Extended Security negotiation on NT4
Eric
eglass1 at comcast.net
Thu Jun 10 00:08:01 GMT 2004
> >IIRC the extended security bit == SNPEGO which was
> >introduced in win2k.
>
> Not exactly right. The extended security bit can be set without
> using SPNEGO (when using NTLMSSP). This is the normal sitation in
> plain Win2K and WinXP (no active directory).
>
> Anybody have any other idea on NT4 extended security?

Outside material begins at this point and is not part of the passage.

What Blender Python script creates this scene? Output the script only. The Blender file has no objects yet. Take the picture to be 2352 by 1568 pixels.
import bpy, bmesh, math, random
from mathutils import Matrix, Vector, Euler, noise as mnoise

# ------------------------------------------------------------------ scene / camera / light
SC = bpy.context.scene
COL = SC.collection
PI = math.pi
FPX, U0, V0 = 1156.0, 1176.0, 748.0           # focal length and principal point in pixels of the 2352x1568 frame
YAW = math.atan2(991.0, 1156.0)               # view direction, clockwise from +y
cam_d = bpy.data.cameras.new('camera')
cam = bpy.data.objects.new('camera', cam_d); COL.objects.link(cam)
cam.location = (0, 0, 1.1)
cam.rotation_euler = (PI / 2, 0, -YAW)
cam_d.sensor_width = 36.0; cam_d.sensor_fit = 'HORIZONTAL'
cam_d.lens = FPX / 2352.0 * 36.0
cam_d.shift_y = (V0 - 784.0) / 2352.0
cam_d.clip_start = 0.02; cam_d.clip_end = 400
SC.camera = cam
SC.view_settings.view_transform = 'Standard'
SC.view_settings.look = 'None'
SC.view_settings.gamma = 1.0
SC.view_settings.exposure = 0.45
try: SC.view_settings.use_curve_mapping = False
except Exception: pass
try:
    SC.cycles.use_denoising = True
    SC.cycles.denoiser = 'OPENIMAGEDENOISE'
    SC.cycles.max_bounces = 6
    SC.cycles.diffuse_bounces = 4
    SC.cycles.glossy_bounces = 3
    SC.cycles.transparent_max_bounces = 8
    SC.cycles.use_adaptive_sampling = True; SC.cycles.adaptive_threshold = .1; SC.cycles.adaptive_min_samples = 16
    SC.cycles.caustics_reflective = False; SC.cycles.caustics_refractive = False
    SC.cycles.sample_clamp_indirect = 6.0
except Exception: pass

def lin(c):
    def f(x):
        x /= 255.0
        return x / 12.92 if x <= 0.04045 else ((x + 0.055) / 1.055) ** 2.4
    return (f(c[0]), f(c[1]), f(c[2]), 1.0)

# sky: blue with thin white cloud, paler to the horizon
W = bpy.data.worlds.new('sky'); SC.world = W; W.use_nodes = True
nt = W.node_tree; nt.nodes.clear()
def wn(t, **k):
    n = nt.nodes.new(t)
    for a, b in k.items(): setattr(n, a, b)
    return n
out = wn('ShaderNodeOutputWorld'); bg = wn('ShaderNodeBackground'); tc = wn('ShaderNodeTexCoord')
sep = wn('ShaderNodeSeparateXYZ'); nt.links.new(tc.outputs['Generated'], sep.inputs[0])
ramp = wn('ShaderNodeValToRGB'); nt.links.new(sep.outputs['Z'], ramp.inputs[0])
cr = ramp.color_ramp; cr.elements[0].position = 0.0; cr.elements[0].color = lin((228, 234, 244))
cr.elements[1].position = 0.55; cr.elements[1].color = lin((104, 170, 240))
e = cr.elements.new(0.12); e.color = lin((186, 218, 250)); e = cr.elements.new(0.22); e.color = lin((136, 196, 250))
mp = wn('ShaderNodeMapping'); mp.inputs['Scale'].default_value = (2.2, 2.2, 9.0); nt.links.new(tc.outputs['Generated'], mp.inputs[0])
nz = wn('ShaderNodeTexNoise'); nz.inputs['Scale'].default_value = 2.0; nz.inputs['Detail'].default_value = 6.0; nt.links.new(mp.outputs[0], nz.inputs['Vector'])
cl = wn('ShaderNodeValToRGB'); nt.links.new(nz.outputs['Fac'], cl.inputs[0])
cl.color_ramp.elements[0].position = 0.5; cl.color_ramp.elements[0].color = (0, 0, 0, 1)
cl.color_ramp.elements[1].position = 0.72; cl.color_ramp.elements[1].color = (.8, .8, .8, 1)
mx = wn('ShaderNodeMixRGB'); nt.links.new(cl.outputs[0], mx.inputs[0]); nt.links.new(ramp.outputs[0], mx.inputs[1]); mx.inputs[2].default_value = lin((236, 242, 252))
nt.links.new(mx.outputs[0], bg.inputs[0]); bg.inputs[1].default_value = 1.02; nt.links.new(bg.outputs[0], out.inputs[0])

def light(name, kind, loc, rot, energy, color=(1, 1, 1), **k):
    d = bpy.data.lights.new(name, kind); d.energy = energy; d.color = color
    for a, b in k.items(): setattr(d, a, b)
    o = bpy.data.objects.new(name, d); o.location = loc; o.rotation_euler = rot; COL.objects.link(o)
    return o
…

I *believe* extended security essentially plugs the tokens into the
"Negotiate" SSPI provider; this is basically SPNEGO, but will accept raw
tokens too (i.e., unwrapped NTLM as well as tokens wrapped w/the
1.3.6.1.4.1.311.2.2.10 mechanism). This would seem to be reflected in
the Negotiate HTTP auth mechanism as well (which uses the Negotiate SSPI
provider, and will also accept raw NTLM tokens). This is mentioned
briefly here:
http://msdn.microsoft.com/library/default.asp?url=/library/en-us/security/security/microsoft_negotiate.asp
the relevant part being:
"A server that uses the Negotiate package is able to respond to client
applications that specifically select either the Kerberos or NTLM
security provider. However, a client application must know that a
server supports the Negotiate package to request authentication using
Negotiate. A server that does not support Negotiate cannot always
respond to requests from clients that specify Negotiate as the SSP."
Which *seems* to indicate that this is intended for backward
compatibility of some sort. This would also seem to imply, however,
that you could possibly supply a raw (non-SPNEGO-wrapped) Kerberos token
as well, and I don't think that works.
It would be worth poking about, though.